La musica oggi può essere superficiale ed egoista, gli artisti vivono da privilegiati ma poi finiscono per cantare dei loro sentimenti difficili o di quanto sia sfortunata la loro vita. Non posso pensare di essere come uno di loro – dice Steve Gunn. C’è molto di più che puoi offrire alle persone nelle canzoni. Mi piace l’idea di fare un regalo… anche se sono storie che apparentemente non riguardano chi le ascolta.

Nessun piedistallo dunque. Un disco che somiglia a un diario. Un diario che si serve di tanta poesia e che usa il tempo per costruire una storia.

La storia inizia con New Moon e nei primi versi ci racconta di un baluginio improvviso, trascinati dritti oltre il tempo, dietro ai muri, attraverso gli specchi, in un posto che nessuno sembra conoscere. Passa per Vagabond, Tu sei un Vagabondo, la tua borsa è pronta e tu vai avanti e arriva a Luciano, un personaggio accennato, come puoi accennare al ricordo di qualcuno che hai conosciuto in viaggio, difficile da definire anche quando non riesci a dimenticarlo. Ci sono cose che puoi scambiare per insegnamenti ma che forse sono più uno sguardo complice in queste tracce.
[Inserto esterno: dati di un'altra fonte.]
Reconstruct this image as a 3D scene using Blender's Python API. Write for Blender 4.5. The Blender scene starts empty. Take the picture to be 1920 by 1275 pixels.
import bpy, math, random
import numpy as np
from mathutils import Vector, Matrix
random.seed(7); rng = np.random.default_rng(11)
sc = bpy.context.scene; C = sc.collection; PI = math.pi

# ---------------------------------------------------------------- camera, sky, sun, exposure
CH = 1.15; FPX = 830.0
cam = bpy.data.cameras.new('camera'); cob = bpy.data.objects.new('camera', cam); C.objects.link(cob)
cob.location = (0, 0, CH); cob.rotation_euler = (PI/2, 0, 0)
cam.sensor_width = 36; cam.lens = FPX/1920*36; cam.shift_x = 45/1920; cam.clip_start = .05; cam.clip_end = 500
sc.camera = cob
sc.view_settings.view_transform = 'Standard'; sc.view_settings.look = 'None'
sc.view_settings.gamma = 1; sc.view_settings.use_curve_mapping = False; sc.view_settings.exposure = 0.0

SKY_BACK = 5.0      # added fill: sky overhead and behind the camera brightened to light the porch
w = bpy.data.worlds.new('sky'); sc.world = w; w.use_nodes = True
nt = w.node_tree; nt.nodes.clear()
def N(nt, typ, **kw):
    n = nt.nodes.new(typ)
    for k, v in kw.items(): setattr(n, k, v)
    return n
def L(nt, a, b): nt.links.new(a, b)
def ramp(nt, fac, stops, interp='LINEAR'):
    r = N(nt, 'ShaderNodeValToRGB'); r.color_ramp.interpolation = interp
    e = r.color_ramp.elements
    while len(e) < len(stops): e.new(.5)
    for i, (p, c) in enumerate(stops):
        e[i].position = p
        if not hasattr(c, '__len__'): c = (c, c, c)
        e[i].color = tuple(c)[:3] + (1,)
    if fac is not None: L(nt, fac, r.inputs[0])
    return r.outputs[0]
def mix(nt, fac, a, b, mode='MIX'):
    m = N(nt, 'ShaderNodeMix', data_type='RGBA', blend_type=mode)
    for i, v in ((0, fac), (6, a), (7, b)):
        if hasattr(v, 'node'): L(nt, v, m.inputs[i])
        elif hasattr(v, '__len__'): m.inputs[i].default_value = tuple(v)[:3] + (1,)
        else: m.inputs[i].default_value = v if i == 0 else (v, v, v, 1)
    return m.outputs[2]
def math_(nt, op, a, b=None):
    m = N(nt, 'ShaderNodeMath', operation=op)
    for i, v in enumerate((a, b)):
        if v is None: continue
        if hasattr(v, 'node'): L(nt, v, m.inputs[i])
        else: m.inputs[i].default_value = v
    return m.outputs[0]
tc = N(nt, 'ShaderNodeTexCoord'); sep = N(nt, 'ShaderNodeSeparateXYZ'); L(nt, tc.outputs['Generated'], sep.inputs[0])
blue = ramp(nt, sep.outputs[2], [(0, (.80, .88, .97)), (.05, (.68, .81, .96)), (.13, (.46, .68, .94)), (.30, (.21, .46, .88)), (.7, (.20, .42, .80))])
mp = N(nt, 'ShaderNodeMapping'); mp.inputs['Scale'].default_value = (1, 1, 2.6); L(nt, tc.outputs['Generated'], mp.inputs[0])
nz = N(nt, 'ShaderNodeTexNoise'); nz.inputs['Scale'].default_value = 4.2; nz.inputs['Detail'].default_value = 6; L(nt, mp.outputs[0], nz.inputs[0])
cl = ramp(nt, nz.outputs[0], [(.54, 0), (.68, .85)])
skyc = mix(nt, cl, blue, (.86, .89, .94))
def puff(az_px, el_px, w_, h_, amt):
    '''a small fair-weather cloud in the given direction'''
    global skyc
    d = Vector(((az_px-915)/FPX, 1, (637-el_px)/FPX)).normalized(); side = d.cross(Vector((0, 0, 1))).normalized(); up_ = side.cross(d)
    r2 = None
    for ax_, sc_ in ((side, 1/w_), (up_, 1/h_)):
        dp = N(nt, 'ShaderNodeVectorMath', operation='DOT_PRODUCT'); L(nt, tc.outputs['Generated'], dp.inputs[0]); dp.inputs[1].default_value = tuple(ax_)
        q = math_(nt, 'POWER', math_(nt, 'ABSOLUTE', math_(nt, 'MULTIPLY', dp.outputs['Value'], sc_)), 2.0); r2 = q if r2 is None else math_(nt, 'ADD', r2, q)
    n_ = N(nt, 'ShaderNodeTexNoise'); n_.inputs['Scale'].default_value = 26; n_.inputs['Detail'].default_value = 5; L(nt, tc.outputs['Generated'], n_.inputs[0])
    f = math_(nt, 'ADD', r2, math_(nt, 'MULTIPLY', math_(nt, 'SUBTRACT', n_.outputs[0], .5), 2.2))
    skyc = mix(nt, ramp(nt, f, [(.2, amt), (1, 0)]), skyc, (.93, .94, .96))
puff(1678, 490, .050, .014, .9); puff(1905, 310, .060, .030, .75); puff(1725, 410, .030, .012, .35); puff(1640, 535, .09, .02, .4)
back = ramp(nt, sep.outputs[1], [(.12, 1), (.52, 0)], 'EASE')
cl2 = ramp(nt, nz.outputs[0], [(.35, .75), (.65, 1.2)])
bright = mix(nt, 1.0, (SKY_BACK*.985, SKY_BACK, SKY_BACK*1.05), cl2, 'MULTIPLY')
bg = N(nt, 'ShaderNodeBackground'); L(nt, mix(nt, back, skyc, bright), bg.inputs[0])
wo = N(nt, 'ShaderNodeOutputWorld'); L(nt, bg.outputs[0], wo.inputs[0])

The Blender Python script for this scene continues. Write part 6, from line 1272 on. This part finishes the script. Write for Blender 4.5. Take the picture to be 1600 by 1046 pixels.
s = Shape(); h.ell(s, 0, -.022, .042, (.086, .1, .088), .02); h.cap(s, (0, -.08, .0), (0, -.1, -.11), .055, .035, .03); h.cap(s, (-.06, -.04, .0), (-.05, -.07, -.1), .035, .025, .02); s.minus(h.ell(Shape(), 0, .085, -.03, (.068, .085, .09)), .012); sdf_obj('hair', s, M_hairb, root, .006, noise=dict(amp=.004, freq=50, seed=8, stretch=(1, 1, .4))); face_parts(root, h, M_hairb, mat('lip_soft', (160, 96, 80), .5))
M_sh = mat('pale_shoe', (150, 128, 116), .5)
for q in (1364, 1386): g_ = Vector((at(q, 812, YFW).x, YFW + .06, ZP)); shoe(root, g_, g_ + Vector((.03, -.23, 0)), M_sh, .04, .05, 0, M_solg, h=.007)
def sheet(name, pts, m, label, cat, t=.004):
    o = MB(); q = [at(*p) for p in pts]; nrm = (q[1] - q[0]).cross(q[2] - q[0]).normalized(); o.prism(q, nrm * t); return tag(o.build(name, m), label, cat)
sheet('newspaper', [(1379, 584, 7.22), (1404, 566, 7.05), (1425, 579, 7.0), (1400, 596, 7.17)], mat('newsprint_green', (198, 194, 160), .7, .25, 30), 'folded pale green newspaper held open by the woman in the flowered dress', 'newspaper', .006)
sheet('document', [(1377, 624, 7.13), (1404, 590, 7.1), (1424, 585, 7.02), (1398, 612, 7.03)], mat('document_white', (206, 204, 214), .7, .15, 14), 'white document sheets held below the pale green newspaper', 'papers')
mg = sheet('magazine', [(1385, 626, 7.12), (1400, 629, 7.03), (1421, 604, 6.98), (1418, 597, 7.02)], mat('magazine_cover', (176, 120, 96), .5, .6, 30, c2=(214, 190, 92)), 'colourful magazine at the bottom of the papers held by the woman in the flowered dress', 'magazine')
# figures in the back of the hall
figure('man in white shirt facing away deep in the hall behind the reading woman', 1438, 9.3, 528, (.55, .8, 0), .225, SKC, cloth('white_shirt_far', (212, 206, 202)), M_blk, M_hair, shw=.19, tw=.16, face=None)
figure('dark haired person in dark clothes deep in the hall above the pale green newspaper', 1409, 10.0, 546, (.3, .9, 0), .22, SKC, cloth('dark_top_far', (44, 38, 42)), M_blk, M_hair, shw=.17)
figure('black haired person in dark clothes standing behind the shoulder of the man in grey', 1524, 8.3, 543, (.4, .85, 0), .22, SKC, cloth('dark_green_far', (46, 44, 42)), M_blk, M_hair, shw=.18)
È tempo di avere tempo anche per l’incertezza. Costruisce The Lightning Field sull’opera di Walter De Maria, l’installazione di quaranta paletti di metallo nel deserto del New Mexico. Era il 1977, i paletti come parafulmini sono studiati e disposti per generare (durante le piogge) un incredibile spettacolo di luce. Spesso però i fulmini non arrivano e lo spettacolo di luce manca. Un’opera di Land Art giocata sul senso dell’attesa, ma soprattutto sulla presenza e sull’esperienza diretta, qualcosa può accadere ma non è detto che accada.

Ha una borsa da viaggio chiusa bene a tracolla Steve Gunn, dentro ci sono molte idee su come dovrebbe essere una vita davvero vissuta. C’è una fotografia della sua famiglia, quella di un torrente di campagna vicino Philadelphia, una casa a Brooklyn in cui chiudere la porta e fare il primo passo fuori, per un viaggio lontano. C’è tutta la musica eccezionale che ascoltava quando non sapeva suonare, il folk e il rock, la scena alternativa e la musica rituale.

Ci sono i dischi di prima, quelli scritti da lui e quelli in cui suonava la chitarra e basta. Pensando sempre alle cose che si fanno insieme e non a quelle in cui siamo i protagonisti.